-- start INFORMATION GIVEN --

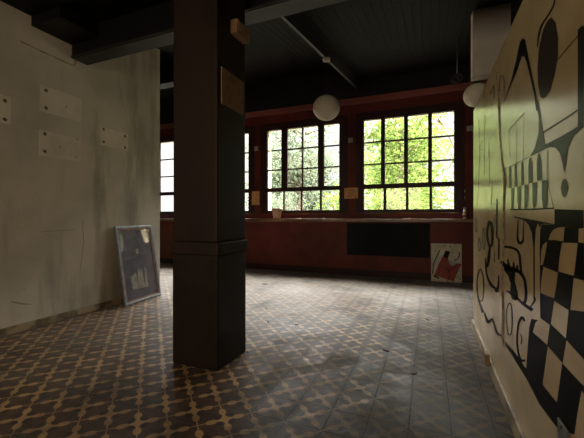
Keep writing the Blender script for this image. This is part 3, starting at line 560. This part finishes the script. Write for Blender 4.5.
# ------------------------------------------------------------------ framed print leaning on the left wall
o = thing('framed_picture', 'silver framed dark print under glass leaning on the left wall', 'picture', (-3.385, 3.24, .002))
u = Vector((-.06, .64, 0)).normalized(); v = Vector((-.158, -.022, .965)); v = (v-u*v.dot(u)).normalized(); n = u.cross(v)
if n.x < 0: n = -n
o.matrix_world = Matrix((tuple(u)+(0,), tuple(v)+(0,), tuple(n)+(0,), (0, 0, 0, 1))).transposed(); o.location = (-3.36, 3.24, .008)
W, H, fw = .318, .965, .032
b = MB()
b.box(-W, W, 0, fw, -.022, .006, bev=.006); b.box(-W, W, H-fw, H, -.022, .006, bev=.006)
b.box(-W, -W+fw, fw, H-fw, -.022, .006, bev=.006); b.box(W-fw, W, fw, H-fw, -.022, .006, bev=.006)
b.build('frame', M['silver'], o)
b = MB(); a0, a1, c0, c1 = -W+fw, W-fw, fw, H-fw; s = .02
b.box(a0, a1, c0, c0+s, -.014, -.004); b.box(a0, a1, c1-s, c1, -.014, -.004); b.box(a0, a0+s, c0+s, c1-s, -.014, -.004); b.box(a1-s, a1, c0+s, c1-s, -.014, -.004)
b.build('slip', M['slip'], o)
b = MB().box(a0, a1, c0, c1, -.02, -.0145)
def art(pts, off=.0006): b.face([(x, y, -.0145+off) for x, y in pts], 1)
art([(-.15, .17), (.06, .16), (.04, .40), (-.03, .40), (-.05, .26), (-.07, .37), (-.17, .33)])
art([(.065, .16), (.12, .16), (.12, .40), (.09, .42)])
art([(-.02, .60), (.02, .60), (.025, .66), (0, .675), (-.025, .66)])
for f in b.bm.faces: f.normal_update()
bmesh.ops.triangulate(b.bm, faces=[f for f in b.bm.faces if len(f.verts) > 4])
b.build('print', [M['art'], M['artpale']], o)
MB().box(a0, a1, c0, c1, -.0125, -.0115).build('glass', M['glass'], o)
MB().box(-W+.01, W-.01, .01, H-.01, -.027, -.0225).build('backing', M['slip'], o)

# poster standing against the window wall
o = thing('painted_poster', 'off white poster with a red can, leaning under the sill right of the chalkboard', 'poster', (.272, 6.06, .004))
o.rotation_euler = (-.075, 0, 0)
MB().box(-.231, .231, 0, .018, 0, .632, bev=.002).build('canvas', M['poster'], o)
def q(x, y): return (-.231+(x-93)/233*.462, .632-(y-67)/287*.632)
def pm(name, m, polys, off):
    b = MB()
    for pts in polys: b.face([(q(x, y)[0], -.0006*off, q(x, y)[1]) for x, y in pts])
    for f in b.bm.faces: f.normal_update()
    bmesh.ops.triangulate(b.bm, faces=b.bm.faces[:])
    b.build(name, M[m], o)
def st(pts, w): 
    r = []
    for (x0, y0), (x1, y1) in zip(pts, pts[1:]):
        l = math.hypot(x1-x0, y1-y0); nx, ny = -(y1-y0)/l*w/2, (x1-x0)/l*w/2
        r.append([(x0+nx, y0+ny), (x1+nx, y1+ny), (x1-nx, y1-ny), (x0-nx, y0-ny)])
    return r
pm('stripe', 'paper', [[(170, 108), (196, 116), (150, 215), (120, 268), (112, 262)]], 1)
pm('can', 'redpaint', [[(182, 162), (225, 180), (240, 215), (270, 212), (322, 212), (300, 262), (262, 347), (205, 332), (118, 308), (150, 230)]], 2)
pm('outline', 'blackboard', [[(206, 118), (241, 128), (232, 148), (222, 180), (186, 164)], [(112, 305), (160, 326), (152, 334), (112, 320)]]+st([(164, 112), (110, 225), (106, 300)], 7)+st([(306, 126), (309, 150), (298, 175), (272, 194)], 7)+st([(322, 212), (262, 347)], 3)+st([(240, 290), (226, 330), (216, 352)], 5)+st([(155, 248), (180, 240), (205, 256), (226, 246), (246, 252), (280, 240)], 3)+st([(230, 262), (222, 290), (240, 262)], 3)+st([(118, 130), (126, 118), (134, 132)], 3)+st([(190, 88), (200, 80), (204, 92)], 4)+st([(234, 82), (244, 90), (236, 92)], 6)+st([(280, 322), (300, 300), (304, 322), (322, 328)], 3), 3)
pm('spout', 'bluepale', [[(226, 198), (250, 190), (282, 206), (276, 220), (258, 232), (236, 222)]], 4)

# dry leaves and crumbs on the floor
for (x, y), s, lab in zip(((-2.426, 4.781), (-1.752, 3.488), (-1.515, 3.061), (-1.211, 3.082), (-.007, 3.741), (-.314, 2.751), (-.091, 2.418), (-1.323, 2.31)), (.07, .03, .03, .025, .03, .04, .035, .022),
        ('largest dry dark leaf on the floor, near the red wall', 'dark crumb farthest along the floor beside the pillar', 'dark crumb on the tiles a step right of the pillar', 'dark crumb in the middle of the tiled floor', 'dark crumb on the pale tiles before the poster', 'dark scrap on the worn tiles before the mural', 'dark scrap on the worn tiles nearest the camera', 'tiny dark crumb at the right foot of the pillar')):
    b = MB(); a = random.uniform(0, 3)
    b.hexa([(x+.7*s*k*math.cos(a+t), y+.7*s*k*math.sin(a+t), .001+zz) for zz in (0, .006) for k, t in ((1, 0), (.4, 1.4), (.9, 3.0), (.5, 4.6))])
    tag(b.build('dry_leaf', M['leaf_dry']), lab, 'leaf', 'dark crumbs on the floor')

# ------------------------------------------------------------------ the garden outside
struct(MB().box(-40, 30, YB+.31, 60, -.4, -.2).build('garden_ground', M['lawn']))
def leaves(name, m, parent, centres, n, size, spread):
    vs = []; fs = []
    for k in range(n):
        c = Vector(random.choice(centres))
        c = c+Vector((random.gauss(0, spread), random.gauss(0, spread), random.gauss(0, spread*.8)))
        d = Vector((random.gauss(0, 1), random.gauss(0, 1), random.gauss(-.3, .7))).normalized(); s = d.orthogonal().normalized()
        s = Matrix.Rotation(random.uniform(0, 6.3), 3, d) @ s
        L = size*random.uniform(.6, 1.3); w = L*.42; i = len(vs)
        vs += [c, c+d*L*.5+s*w*.5, c+d*L, c+d*L*.5-s*w*.5]; fs.append((i, i+1, i+2, i+3))
    me = bpy.data.meshes.new(name); me.from_pydata([tuple(q) for q in vs], [], fs); me.materials.append(m)
    o = bpy.data.objects.new(name, me); C.objects.link(o); o.parent = parent
    return o
def tree(x, y, height, r0, lean, n, m, label, first=1.6, size=.15, name='tree', spread=.35):
    t = thing(name, label, 'tree', (x, y, -.2), 0, 'trees in the garden')
    tr = MB(); br = MB(); tips = []
    pts = [(lean*(k/8)**1.5*height+random.uniform(-.05, .05), random.uniform(-.1, .1), height*k/8) for k in range(9)]
    tr.tube(pts, [r0*(1-.8*k/8) for k in range(9)], 10)
    for k in range(16):
        z = random.uniform(first, height*.97); f = z/height*8; i = min(int(f), 7); p0 = Vector(pts[i]).lerp(Vector(pts[i+1]), f-i)
        a = random.uniform(0, 6.28); L = random.uniform(.25, .42)*height*(1.1-.5*z/height)
        d = Vector((math.cos(a), math.sin(a), random.uniform(.25, .9))).normalized()
        bp = [p0]; rr = [r0*.35]
        for s in range(1, 6):
            d = (d+Vector((random.gauss(0, .18), random.gauss(0, .18), random.gauss(.02, .12)))).normalized()
            bp.append(bp[-1]+d*L/5); rr.append(r0*.35*(1-s/5.5))
            if s > 1: tips.append(bp[-1])
            if s in (2, 3, 4):
                e = (d+Vector((random.gauss(0, .7), random.gauss(0, .7), random.gauss(0, .5)))).normalized()
                q1 = bp[-1]+e*L*.16; q2 = q1+(e+Vector((0, 0, -.15))).normalized()*L*.16
                br.tube([bp[-1], q1, q2], [rr[-1]*.6, rr[-1]*.4, .003], 5); tips += [q1, q2]
        br.tube(bp, rr, 6)
    tr.build('trunk', M['bark'], t); br.build('branches', M['bark'], t)
    leaves('foliage', m, t, tips, n, size, spread)
    return t
def shrub(x, y, rx, h, n, m, label):
    t = thing('shrub', label, 'shrub', (x, y, -.2), 0, 'shrubs under the windows outside')
    cs = [(random.uniform(-rx, rx), random.uniform(-.5, .5), random.uniform(.3, 1)*h) for k in range(40)]
    br = MB()
    for c in cs[:14]: br.tube([(c[0]*.2, c[1]*.2, 0), (c[0]*.6, c[1]*.6, c[2]*.6), c], [.03, .02, .006], 5)
    br.build('stems', M['bark'], t)
    leaves('foliage', m, t, cs, n, .13, .22)
tree(1.25, 8.6, 4.3, .06, -.30, 900, M['leafa'], 'leaning slim tree with fresh green leaves outside the right window', 1.2, .13, spread=.25)
tree(-1.0, 12.0, 4.9, .11, .04, 3600, M['leafa'], 'bright green tree filling the view of the right window', 1.0, .21, spread=.4)
tree(-4.5, 11.6, 4.6, .19, .05, 3000, M['leafc'], 'thick trunked tree with grey green leaves outside the left window', 1.9, .19)
tree(3.3, 14.0, 5.0, .12, -.05, 4500, M['leafb'], 'mid green tree at the right behind the slim tree', 1.0, .16)
tree(-7.8, 14.5, 5.0, .13, .05, 2400, M['leafc'], 'pale grey green tree far left in the garden', 1.2, .16)
tree(-1.2, 17.0, 5.2, .14, 0, 4200, M['leafa'], 'round green tree at the back of the garden', .8, .30, spread=.5)
tree(-6.6, 19.5, 5.0, .14, 0, 3400, M['leafc'], 'grey green tree at the back of the garden on the left', .8, .30, spread=.5)
shrub(-4.3, 9.3, .6, 1.9, 1400, M['leafc'], 'grey green shrub below the left window')
shrub(-2.35, 9.3, .25, 1.9, 900, M['leafa'], 'narrow bright green shrub between the two windows outside')
shrub(-.75, 9.4, .5, 1.8, 2000, M['leafa'], 'wide fresh green shrub below the right window')
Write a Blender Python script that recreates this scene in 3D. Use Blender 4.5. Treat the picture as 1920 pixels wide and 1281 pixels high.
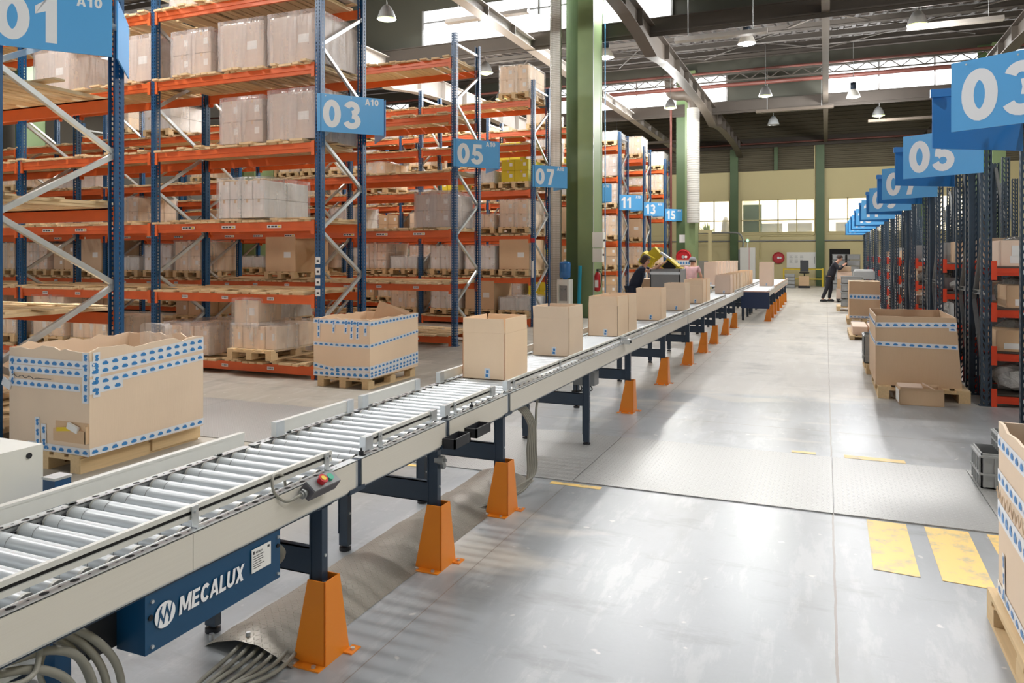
import bpy, math, random
from math import sin, cos, pi, radians
from mathutils import Vector, Matrix
for o in list(bpy.data.objects): bpy.data.objects.remove(o, do_unlink=True)
SC = bpy.context.scene
COL = SC.collection
random.seed(7)
# ---------------------------------------------------------------- camera, world, lights, exposure
cd = bpy.data.cameras.new('camera'); cam = bpy.data.objects.new('camera', cd); COL.objects.link(cam)
cd.sensor_fit = 'HORIZONTAL'; cd.sensor_width = 36; cd.lens = 36*1405/1920
cd.shift_y = -(640.5-478)/1920
cd.clip_start = .05; cd.clip_end = 300
cam.location = (0, 0, 1.75); cam.rotation_euler = (pi/2, 0, math.atan(588/1405))
SC.camera = cam
W = bpy.data.worlds.new('sky'); SC.world = W; W.use_nodes = True
bg = W.node_tree.nodes['Background']; bg.inputs[0].default_value = (.93, .97, 1, 1); bg.inputs[1].default_value = 1.1
SC.view_settings.view_transform = 'Standard'; SC.view_settings.look = 'None'
SC.view_settings.gamma = 1; SC.view_settings.use_curve_mapping = False
SC.view_settings.exposure = 0.42
def area(name, loc, sx, sy, power, rot, col=(1, 1, 1), spread=pi):
    l = bpy.data.lights.new(name, 'AREA'); l.shape = 'RECTANGLE'; l.size = sx; l.size_y = sy; l.energy = power; l.color = col; l.spread = spread
    o = bpy.data.objects.new(name, l); COL.objects.link(o); o.location = loc; o.rotation_euler = rot
    return o
# daylight entering through the glazing of each roof shed (one lamp per glazed bay)
GLZ = [8.6, 21.3, 34.0]
BAYS = [(-28, -20), (-12, -4), (0, 8)]
for gy in [-4.1]+GLZ:
    for bx in BAYS:
        pw = (1900 if gy == 8.6 else 1100) if bx[0] == -12 else 700
        area('daylight', ((bx[0]+bx[1])/2, gy-.12, 9.05), 7.8, 1.1, pw, (radians(-48), 0, 0), (1, .985, .97))
# ---------------------------------------------------------------- helpers
def tag(o, label=None, cat=None, group=None, kind=None):
    if label: o['label'] = label
    if cat: o['category'] = cat
    if group: o['group'] = group
    if kind: o['kind'] = kind
    return o
def thing(name, label, cat, loc=(0, 0, 0), rz=0, group=None):
    o = bpy.data.objects.new(name, None); COL.objects.link(o); o.empty_display_size = .2
    o.location = loc; o.rotation_euler = (0, 0, rz)
    return tag(o, label, cat, group)
def put(name, me, parent=None, loc=(0, 0, 0), rot=(0, 0, 0), sc=None):
    o = bpy.data.objects.new(name, me); COL.objects.link(o)
    if parent: o.parent = parent
    o.location = loc; o.rotation_euler = rot
    if sc: o.scale = sc
    return o
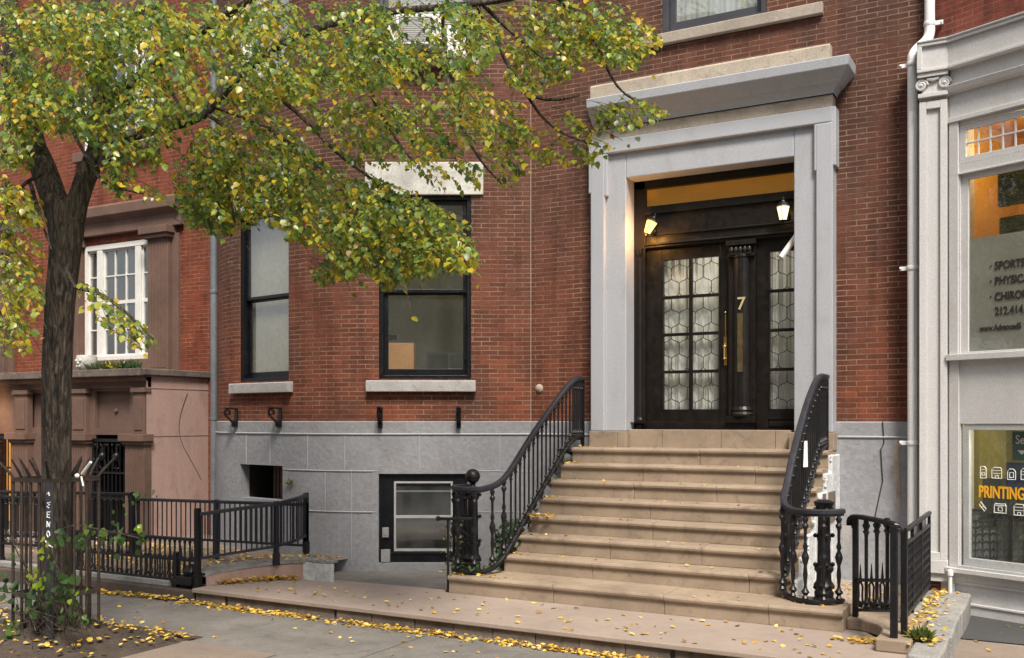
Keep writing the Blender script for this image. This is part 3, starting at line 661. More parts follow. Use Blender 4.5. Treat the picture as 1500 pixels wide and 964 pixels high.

-- end INFORMATION GIVEN --

**GIVEN TASK**
Using the listing above, return all lines where the word "image" occurs.

**CORRECT ANSWER**
Keep writing the Blender script for this image. This is part 3, starting at line 560. This part finishes the script. Write for Blender 4.5.
Keep writing the Blender script for this image. This is part 3, starting at line 661. More parts follow. Use Blender 4.5. Treat the picture as 1500 pixels wide and 964 pixels high.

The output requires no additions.